By Tiffany Hu
Law360 (July 23, 2019, 7:56 PM EDT) — Weeks after convincing the U.S. International Trade Commission to ban imports of a rival’s road milling machines, Caterpillar Inc. on Tuesday was hit with an import ban of its own on similar equipment.
The limited exclusion order blocks Caterpillar from selling imported road-milling machines for concrete and asphalt pavement that infringe at least one claim of two Wirtgen America Inc. patents, according to a Federal Register notice set to be published Wednesday.
The order against Caterpillar comes on the heels of the ITC’s limited exclusion order against Wirtgen in late June, which stemmed from a separate investigation into similar Wirtgen equipment that was found to infringe a milling machine patent owned by Caterpillar.
An attorney for Wirtgen declined to comment Tuesday.
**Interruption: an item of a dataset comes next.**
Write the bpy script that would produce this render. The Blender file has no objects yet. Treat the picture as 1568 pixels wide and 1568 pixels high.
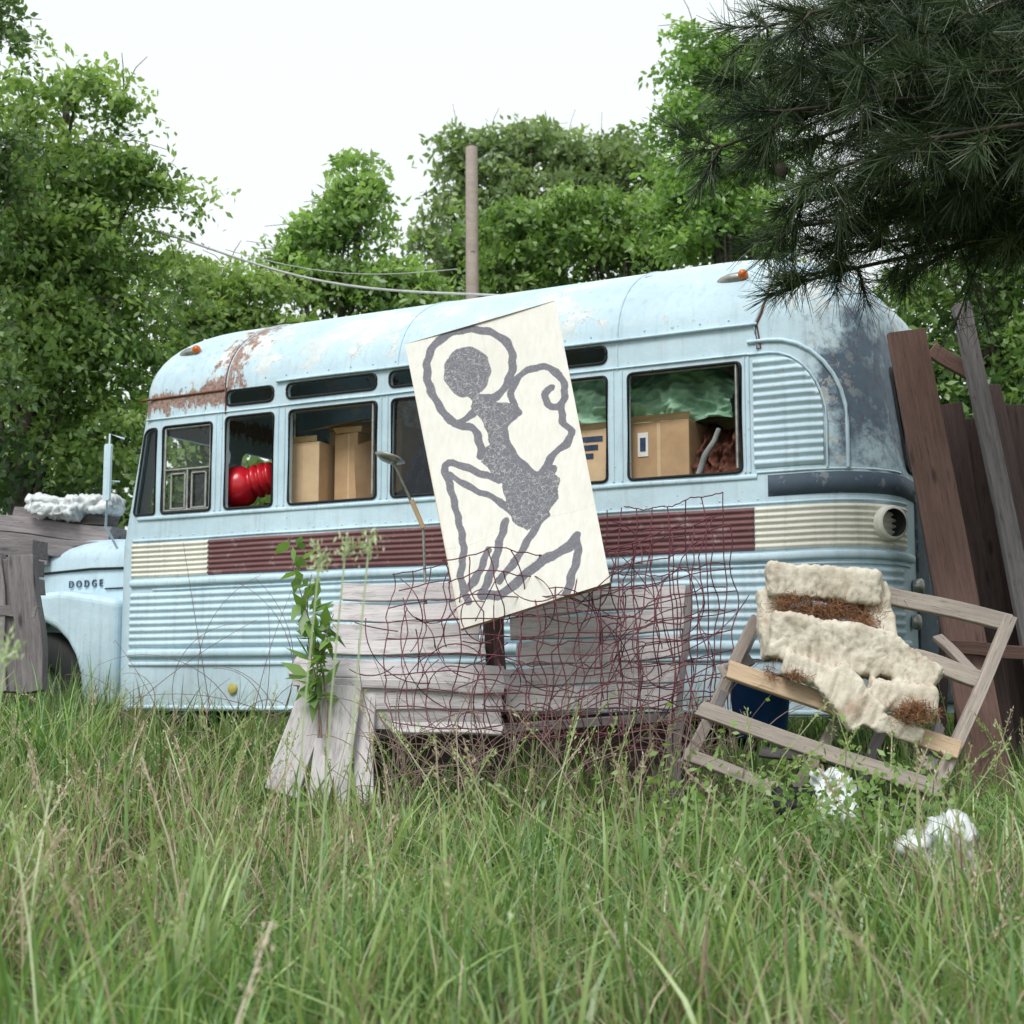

Counsel for Caterpillar did not immediately respond to a request for comment.
The manufacturers’ dispute dates back to July 2017. Wirtgen had fired the first shot, alleging that road-milling machines sold by Caterpillar infringed its patents in violation of Section 337 of the Tariff Act of 1930, which prohibits the importation and sale of infringing goods.
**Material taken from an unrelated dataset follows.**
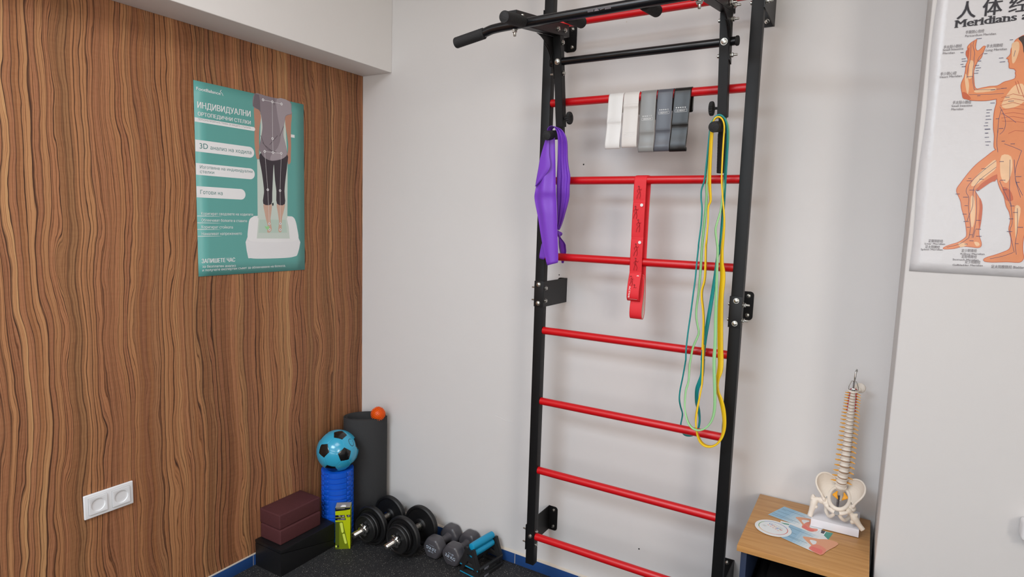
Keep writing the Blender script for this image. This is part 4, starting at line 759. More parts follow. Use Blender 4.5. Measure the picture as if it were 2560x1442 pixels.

After the ITC opened a probe into Caterpillar’s machines, the commission agreed months later to take up an investigation into Wirtgen’s own machines upon Caterpillar’s request.
In October, an administrative law judge published an initial decision finding that Caterpillar’s machines infringed two Wirtgen patents, U.S. Patent Nos. 7,828,309 and 9,656,530, though the judge did not find a violation with regard to Wirtgen’s U.S. Patent Nos. 7,530,641 and 9,644,340.
Caterpillar subsequently appealed the judge’s determination, but the ITC in April mostly struck down the company’s efforts to invalidate one of the patents, persuaded that only one claim in the ‘309 patent was invalid as obvious in light of a combination of prior art.
In the other investigation, the ITC in June issued its ban against Wirtgen’s road milling machines after an ALJ issued a February decision that the machines infringed one claim in Caterpillar’s patent. All other remaining asserted claims of that patent were found to be invalid.
Caterpillar is represented by James Barney and David K. Mroz of Finnegan Henderson Farabow Garrett & Dunner LLP, and Christine E. Lehman and Connor S. Houghton of Reichman Jorgensen LLP.
Wirtgen is represented by Daniel Yonan, Michael E. Joffre, Paul A. Ainsworth, Jonathan Tuminaro, Kyle E. Conklin and Ralph W. Powers III of Sterne Kessler Goldstein & Fox PLLC, and John F. Triggs, Ryan D. Levy, William E. Sekyi and Seth R. Ogden of Patterson Intellectual Property Law PC.
The investigation is Certain Road Milling Machines and Components Thereof, investigation number 337-TA-1067, before the U.S. International Trade Commission.